筆者(佐藤 亨)は、国道16号で相模原市内を走行中、50cm四方ほどのタペストリーのような予告“看板”とは言い難い、文字がかすれて見にくい表示が、歩道橋の欄干にぶら下げられているのを目撃したことがあります。
いずれにせよ予告看板をみかけたときには、あらためて制限速度で走行しているかどうかを確認すると良いでしょう。
■速度違反取締りはアプリや警察署のウェブサイトで確認可能だ
予告看板なしの移動式オービスについては、スマホアプリで確認する方法があります。
たとえば、有限会社パソヤが開発した「オービスガイド」というアプリでは、走行中に移動式オービスが設置されて“いた”場所を事前に知らせてくれる機能を提供しています。
この機能は「Yahoo!カーナビ」アプリの有料版にも採用されています。
この機能は、過去に移動式・半固定式オービスが設置されていた情報を元にドライバーに通知するもので、実際に存在するものを知らせるものではありませんが、法定速度内での走行を促す手段としては有効です。
また、いわゆる“ネズミ捕り”にも同様に対応しています。
なおこうした場所を変えておこなう取締りについては、警察署のウェブサイト上に毎月どこで行うのかを公開しています。
取締りを行う日時や場所の詳細までは掲載されていないことが多いですが、おおむねどの道で行われるのかは特定できます。
筆者は以前、警察になぜ速度取締りの予告看板や情報公開をしているのかを尋ねたことがあります。
その回答は「速度取締りを行う場所は、交通事故が多いところ。
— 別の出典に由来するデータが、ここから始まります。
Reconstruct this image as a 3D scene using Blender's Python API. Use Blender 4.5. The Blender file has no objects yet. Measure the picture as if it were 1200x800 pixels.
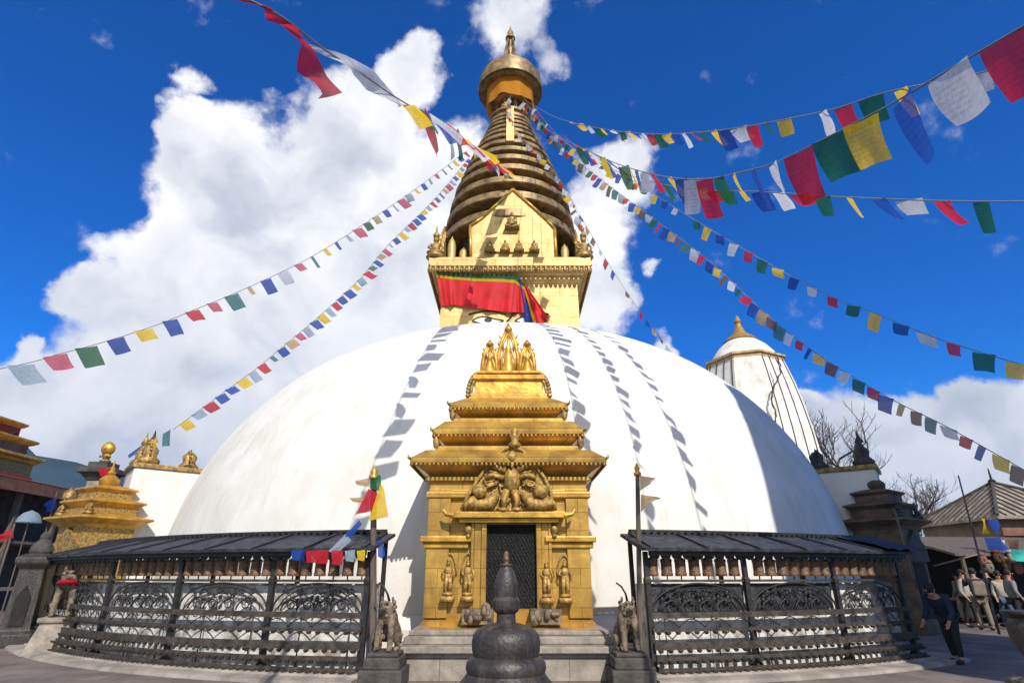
import bpy, math, random
from mathutils import Vector, Matrix
R_ = math.radians
SC = bpy.context.scene
COL = SC.collection
random.seed(7)

# ------------------------------------------------------------------ camera
F, TH, EYE = 677.0, R_(21.9), 1.6
cth, sth = math.cos(TH), math.sin(TH)
cd = bpy.data.cameras.new('camera'); cam = bpy.data.objects.new('camera', cd); COL.objects.link(cam)
cam.location = (0, 0, EYE); cam.rotation_euler = (R_(90) + TH, 0, 0)
cd.sensor_width = 36; cd.lens = 36 * F / 1200; cd.clip_end = 20000; cd.clip_start = .05
SC.camera = cam
SC.render.resolution_x = 1024; SC.render.resolution_y = 682
SC.view_settings.view_transform = 'Standard'; SC.view_settings.look = 'None'
SC.view_settings.exposure = 0.22; SC.view_settings.gamma = 1

def ray(px, py):
    u = (px - 600) / F; v = (400 - py) / F
    return Vector((u, cth - v * sth, sth + v * cth))
def at(px, py, Y):
    r = ray(px, py); return Vector((0, 0, EYE)) + r * (Y / r.y)
def at_dist(px, py, d): return Vector((0, 0, EYE)) + ray(px, py).normalized() * d

SUN_AZ, SUN_EL = 18.0, 40.0
sundir = Vector((math.sin(R_(SUN_AZ)) * math.cos(R_(SUN_EL)), -math.cos(R_(SUN_AZ)) * math.cos(R_(SUN_EL)), math.sin(R_(SUN_EL))))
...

違反者を捕まえて罰金を取ることが目的ではなく、事故撲滅を目指している」とのことでした。
速度取締りに対して「レーダー探知機」も完全ではないものの有効なツールとして広く認識されています。
ただあらためて確認しておきたいのは、どんなモノや情報もスピードを出すためのものではなく、安全運転のために用いるべきツールだということです。